Um im Zuge der von der Politik vorgegebenen „Vision Zero“ die Zahl der Verkehrstoten zu reduzieren, braucht es unter anderem mehr Assistenzsysteme im Fahrzeug. Die Kfz-Werkstätten müssten sich auf diese Situation einstellen und ihre digitale Kompetenz erhöhen, erklärte Stefan Höslinger, Geschäftsführer !Hepp Unternehmensimpulse. In diesem Zusammenhang würden die Reparaturverfahren komplexer, für deren Bewältigung brauche es moderne Arbeitsplätze und gut ausgebildete Mitarbeiter.

Das durchschnittliche Wachstum der Reifendimensionen werde die Branche künftig vor Herausforderungen stellen, meinte Michael Peschek-Tomasi, GF point-S – Reifen Partner GmbH. „Wenn man sich das heute ansieht, haben wir eine Artikelvielfaltsexplosion“, so Peschek-Tomasi. Diese Entwicklung führe auch dazu, dass die Preise beispielsweise für ein Reifendepot angehoben werden müssten: „Sie müssen das Schritt für Schritt machen, diese Entwicklung. Und Sie müssen sich heute damit beschäftigen, damit Sie 2026 nicht übergeblieben sind.“ Daher werde es in Zukunft wichtig sein, über Werte zu verkaufen: „Wenn Sie nur über den Preis verkaufen wollen, werden Sie immer jemanden finden, der billiger ist und eine USP werden Sie selbst nie besetzen.“

Das Zusammenspiel zwischen Kfz-Werkstätten, Sachverständigen und Versicherungen im Schadensfall funktioniere mit Ausnahme ganz weniger Fälle reibungslos, war der Tenor einer Podiumsdiskussion zum Thema Schadensabwicklung mit dem Sachverständigen Ing. Martin Freitag, Rechtsanwalt Mag.
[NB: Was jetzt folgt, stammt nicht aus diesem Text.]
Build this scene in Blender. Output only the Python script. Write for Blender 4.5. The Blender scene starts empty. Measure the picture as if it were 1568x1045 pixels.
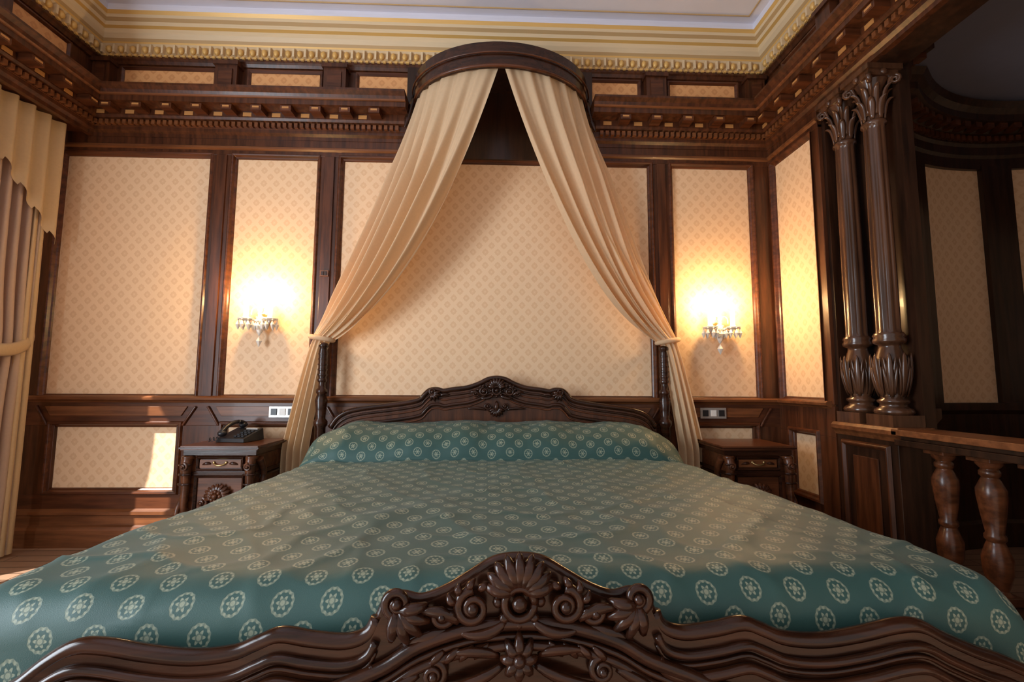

Ewald Hannes Grabner, Stefan Höslinger und Reinhart Clark, Geschäftsführer Clark’s Karosseriedienst. Grabner gab allerdings zu bedenken, dass Werkstättenbetreiber sehr oft über ihre Rechte nicht genau Bescheid wüssten. Falls es im Rahmen einer Schadensbesichtigung zu keiner Lösung komme, rät er zur Erstellung eines Gutachtens durch einen gerichtlich beeideten Sachverständigen.

Nach den Vorträgen erfolgte ein gemütlicher Ausklang im A&W-Forum, wo bereits über den nächsten Termin gesprochen wurde (der bereits in Planung ist).